IG: O homem deu um salto do papel ao meio digital. De mapas impressos com sua beleza e limitações passamos a representar e analisar o mundo real dentro de um computador. Temos uma informação mais inteligente. Neste contexto, comente a importância do investimento racional em recursos humanos, equipamentos, softwares e dados.
GC: Gente, gente, gente. Gente boa escolhe bem o software que vai usar e a melhor tecnologia para coletar os dados que precisa. Hoje temos uma grande transição em curso no mundo. A geração de nossos pais tinha cérebros analógicos. A comunicação era por correio e quando muito pelo telefone. A produção de dados geográficos era feita por mapas em papel.
A geração de nossos filhos tem mentes digitais. Eles nasceram junto com a internet, o orkut e o telefone celular. Nossa geração vive uma transição do mundo analógico para o mundo digital.
O desafio para as instituições é renovar completamente seu quadro de pessoal. Veja o caso do Ordnance Survey (OS), o IBGE inglês. Dos mais de mil cartógrafos empregados pelo OS em meados dos anos 80, restam apenas 150 e as novas contratações privilegiam especialistas em bancos de dados geográficos. Meu conselho para as instituições que desejam investir em geoinformação é um só: forme uma boa equipe, o resto virá naturalmente.

IG: Que benefícios atuais e futuros a comunidade de geoinformação da América Latina pode esperar dos projetos do INPE ?
GC: A intenção do INPE é ampliar sua política de dados, capacitação e software para os demais países da América Latina. Hoje, temos muito orgulho em contar com a RUSHH – Rede de Usuários SPRING de Habla Hispanica. Trata-se de um conjunto de usuários que promove o SPRING para a América hispânica.

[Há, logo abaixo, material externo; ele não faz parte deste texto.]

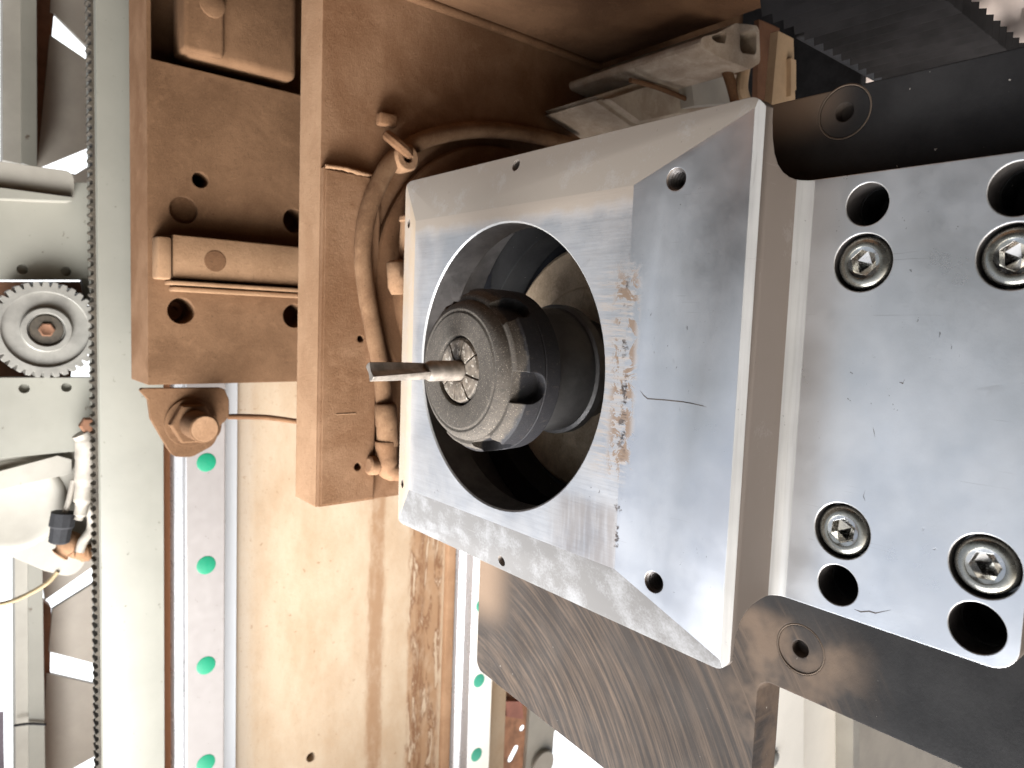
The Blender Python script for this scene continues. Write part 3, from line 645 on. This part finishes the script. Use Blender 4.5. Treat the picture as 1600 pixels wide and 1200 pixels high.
obj('plug', lathe(v+Vector((1, 0, 9)), (-.15, 0, -1), [(0, 4), (.5, 6.4), (8, 6.6), (9, 5.6), (17, 5.4), (18, 4)], 10), mRubber, lub, 30)
obj('return_tube', tube([at(x, y, 1, 287) for x, y in ((133, 785), (142, 800), (143, 825), (130, 845), (124, 862))], 2.6, 10), mPVC, lub, 60)
obj('bolt_head', lathe(at(138, 664, 1, 284), (0, -1, 0), [(0, 5), (4, 5), (4.6, 4)], 6), mDeep, lub, 30)
wire = [at(x, y, 1, 300) for x, y in ((90, 893), (75, 910), (45, 928), (10, 942), (-30, 948))]
tag(obj('signal_cable', tube(wire, 1.3, 8), mWire, None, 60), 'amber cable drooping to the left below the motor', 'cable')
# lattice behind the motor plates
YT = 420
def post(px, label, y0=YT-20, y1=YT):
    t = thing('lattice_post', at(*px[0], 1, y0), label, 'post', 'posts of the lattice')
    obj('tube', prism(1, pl(1, y0, px), y0, y1), mCreamD, t, 30); return t
p1 = post([(4, -60), (55, -60), (57, 262), (4, 250)], 'cream lattice post above the angle bracket')
obj('edge_strip', prism(1, pl(1, YT-24, [(33, -60), (57, -60), (58, 262), (34, 255)]), YT-24, YT-20.1), mCream, p1)
p2 = post([(23, 850), (66, 850), (72, 1300), (25, 1300)], 'cream lattice post below the motor with a dark tie round it')
obj('edge_strip', prism(1, pl(1, YT-24, [(44, 850), (66, 850), (72, 1300), (46, 1300)]), YT-24, YT-20.1), mCream, p2)
obj('tie', tube([at(x, y, 1, YT-26) for x, y in ((22, 1134), (45, 1131), (72, 1132))], .9, 8), mRubber, p2)
t = thing('lattice_post', at(68, -40, 1, YT), 'narrow dark post between the lattice webs and the upper cream post', 'post', 'posts of the lattice')
obj('tube', prism(1, pl(1, YT+1, [(55, -60), (92, -60), (62, 262), (56, 262)]), YT+1, YT+12), mDeep, t)
t = thing('lattice_post', at(68, 1200, 1, YT), 'narrow dark post beside the lower lattice webs', 'post', 'posts of the lattice')
obj('tube', prism(1, pl(1, YT+1, [(66, 938), (80, 950), (74, 1300), (66, 1300)]), YT+1, YT+12), mDeep, t)
webs = [([(84, -60), (160, -60), (160, 97), (86, 22), (78, 18)], 'grey lattice web at the top edge'),
        ([(78, 54), (160, 110), (160, 222), (62, 262), (58, 262)], 'tall grey lattice web above the angle bracket'),
        ([(75, 265), (118, 272), (160, 246), (160, 300), (75, 300)], 'grey lattice web right of the angle bracket end'),
        ([(60, 850), (160, 850), (160, 875), (70, 938)], 'grey lattice web under the motor'),
        ([(82, 952), (160, 903), (160, 1040), (76, 1018)], 'grey lattice web between the two lower gaps'),
        ([(73, 1052), (160, 1072), (160, 1175), (112, 1202), (72, 1300), (60, 1300)], 'grey lattice web at the bottom edge')]
for px, lab in webs:
    t = thing('lattice_web', at(*px[0], 1, YT), lab, 'lattice web', 'grey webs of the lattice')
    obj('sheet', prism(1, pl(1, YT, px), YT, YT+4), mGrey, t)
# cloth hanging far behind on the left
bm = bmesh.new(); g = []
for i in range(22):
    row = []
    for j in range(16):
        row.append(bm.verts.new((-330+i*12, 760+6*math.sin(i*.9+j*.3)+4*math.sin(j*1.1), -760+j*22)))
    g.append(row)
for i in range(21):
    for j in range(15): bm.faces.new((g[i][j], g[i+1][j], g[i+1][j+1], g[i][j+1]))
bmesh.ops.delete(bm, geom=[v for v in bm.verts if v.co.z > at(10, 1065, 1, 760).z or v.co.x > at(24, 1130, 1, 760).x], context='VERTS')
tag(obj('hanging_cloth', bm, mCloth, None, 60), 'folded purple-grey cloth at the lower left behind the lattice post', 'cloth')
# ------------------------------------------------------------------ upper right: profile, posts, bellows, quilt
ex = thing('aluminium_profile', (146, 60, 140), 'dusty hollow aluminium profile ending above the bracket corner', 'profile')
ep = rpoly(pl(1, 20, [(1078, 62), (1120, 52), (1150, 36), (1186, 40), (1188, 98), (1172, 108), (1128, 92)]), [3, 3, 3, 3, 3, 2, 8], 4)
h1 = rpoly(pl(1, 20, [(1156, 46), (1182, 46), (1182, 86), (1156, 82)]), 2.6, 4); h2 = rpoly(pl(1, 20, [(1108, 58), (1137, 48), (1133, 68), (1120, 66)]), 1.2, 3)
bm = boolean(prism(1, ep, 20, 99.7), [prism(1, h1, 10, 80), prism(1, h2, 10, 80)])
obj('extrusion', bm, mDustGrey, ex, 30)
bm = prism(1, pl(1, 60, [(930, 150), (1100, 95), (1160, 110), (1140, 170), (1000, 200)]), 60, 99.6)
pb = thing('padded_cover', (140, 80, 110), 'grey-brown dusty folded cover under the hollow profile', 'cover')
bmesh.ops.bevel(bm, geom=list(bm.edges), offset=3, segments=3, affect='EDGES'); obj('fold', bm, mDustGrey, pb, 40)
obj('seam', tube([at(x, y, 1, 57) for x, y in ((985, 125), (1030, 138), (1075, 156))], 1.2, 8), mBrown2, pb)
pv = at(1110, 130, 1, 55)
obj('tab', prism(1, pl(1, 52, [(1080, 126), (1135, 112), (1150, 160), (1085, 165)]), 52, 60.1), mGrey, pb)
wp = thing('wooden_post', (165, 0, 130), 'pale wooden post standing behind the black plate', 'post')
obj('post', prism(1, pl(1, -5, [(1216, 48), (1240, 60), (1243, 170), (1205, 170)]), -5, -1.5), mWood, wp)
obj('side_cleat', prism(1, pl(1, -7, [(1236, 90), (1244, 94), (1244, 140), (1236, 150)]), -7, -4.9), mWood, wp)
dp = thing('steel_post', (160, 20, 130), 'dark rusty post between the profile end and the wooden post', 'post')
obj('post', prism(1, pl(1, 60, [(1186, 30), (1218, 44), (1212, 180), (1182, 180)]), 60, 63), mDeep, dp)
obj('pipe', tube([at(x, y, 1, 30) for x, y in ((1130, 96), (1142, 130), (1152, 170))], 2.5, 10), mBrown2, dp)
obj('second_pipe', tube([at(x, y, 1, 26) for x, y in ((1165, 100), (1160, 140), (1172, 175))], 2.6, 10), mWood, dp)
be = thing('pleated_bellows', (150, -60, 130), 'black pleated bellows cover running back above the black plate', 'bellows')
bm = bmesh.new(); N = 74; rows = []
for k in range(N):
    x = 60+k*3.2; o = 2.0 if k % 2 else -1.6
    rows.append([bm.verts.new((x, -83.5-o, 112-o)), bm.verts.new((x, -44+o*.3, 112-o)), bm.verts.new((x, -44, 117)), bm.verts.new((x, -83.5-o, 117))])
for a, b in zip(rows, rows[1:]):
    for k in range(4): bm.faces.new((a[k], a[(k+1) % 4], b[(k+1) % 4], b[k]))
bm.faces.new(rows[0]); bm.faces.new(rows[-1])
obj('pleats', bm, mBellow, be)
ru = thing('rubber_shield', (120, -20, 105), 'dark rubber flap hanging behind the upper black plate', 'flap')
obj('flap', box(150, 300, -40, -4, 138, 146, 1), mRubber, ru)
obj('back_sheet', box(262, 268, 20, 98, 60, 240, 1), mRubber, ru)
bm = bmesh.new(); g = []
for i in range(60):
    row = []
    for j in range(40):
        y = -330+i*7.5; z = 120+j*9
        q = (math.sin((z+.35*y)*.085)); row.append(bm.verts.new((420-14*abs(q)+2*math.sin(i*1.7+j*.6)+1.3*math.sin(i*2.9), y, z)))
    g.append(row)
for i in range(59):
    for j in range(39): bm.faces.new((g[i][j], g[i+1][j], g[i+1][j+1], g[i][j+1]))
tag(obj('quilted_sheet', bm, mSheet, None, 60), 'pale quilted sheet beyond the bellows at the upper right', 'sheet')
# ------------------------------------------------------------------ lower right behind the black plate
cb = thing('control_box', (240, 30, -240), 'cream sheet-metal box seen through the slot below the black plate', 'box')
obj('front_panel', prism(1, pl(1, 30, [(1176, 1040), (1256, 1040), (1256, 1300), (1176, 1300)]), 30, 60), mWhite, cb)
obj('side_panel', prism(1, pl(1, 38, [(1256.5, 1040), (1335, 1080), (1335, 1300), (1256.5, 1300)]), 38, 60), mWhite, cb)
obj('edge_strip', prism(1, pl(1, 26, [(1333, 1040), (1343, 1040), (1343, 1300), (1333, 1300)]), 26, 60), mCreamD, cb)
for px, py in ((1192, 1150), (1208, 1185)):
    obj('screw', lathe(at(px, py, 1, 30), (0, -1, 0), [(0, 4.6), (1.4, 4.2), (2, 2.5), (2, 0)], 20), mGear, cb, 40)
gw = thing('grey_panel', (500, 80, -300), 'plain grey sheet panel behind the black bar at the lower right', 'panel')
obj('sheet', prism(1, pl(1, 90, [(1343, 1040), (1640, 1040), (1640, 1320), (1343, 1320)]), 90, 94), mGrey, gw)
rb = thing('red_bracket', (240, 290, -300), 'red-brown steel bracket with a slot and a round hole below the black plate', 'bracket')
YR = 290
bm = prism(1, pl(1, YR, [(784, 1060), (850, 1060), (836, 1110), (820, 1210), (800, 1300), (775, 1300)]), YR, YR+1.2)
c1 = at(816, 1138, 1, YR); a = at(806, 1170, 1, YR); b = at(798, 1186, 1, YR)
sl = bmesh.new(); 
d = Vector((b.x-a.x, 0, b.z-a.z)).normalized(); nn = Vector((-d.z, 0, d.x)); sp = []
for k in range(9): q = math.pi*k/8; sp.append(a+nn*3.2*math.cos(q)-d*3.2*math.sin(q))
for k in range(9): q = math.pi*k/8; sp.append(b-nn*3.2*math.cos(q)+d*3.2*math.sin(q))
sl = prism(1, [(p.x, p.z) for p in sp], YR-5, YR+12)
bm = boolean(bm, [cyl((c1.x, YR-5, c1.z), (0, 1, 0), 0, 20, 2.9, 20), sl])
obj('plate', bm, mRust, rb)
obj('block', prism(1, pl(1, YR-5, [(790, 1096), (816, 1096), (818, 1124), (792, 1120)]), YR-5, YR+.1), mRed, rb)
sp_ = thing('end_cap', (280, 285, -320), 'pale cast end cap with a round grey boss below the black plate', 'casting')
obj('casting', prism(1, pl(1, 286, [(832, 1060), (900, 1080), (866, 1145), (862, 1200), (830, 1300), (812, 1300), (822, 1190)]), 286, 292), mCreamD, sp_)
obj('boss', lathe(at(846, 1192, 1, 286), (0, -1, 0), [(0, 13), (3, 13), (4, 12), (4, 0)], 40), mGrey, sp_, 40)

O próximo passo é abrir o acesso às imagens CBERS recebidas na estação de Cuiabá a todos os países da América Latina. Isso deverá acontecer ainda no primeiro semestre de 2006. O terceiro passo é ampliar nossas ações de capacitação em observação da Terra. Para isso, estamos trabalhando em um grande programa internacional, com o apoio da UNESCO e da Comunidade Européia.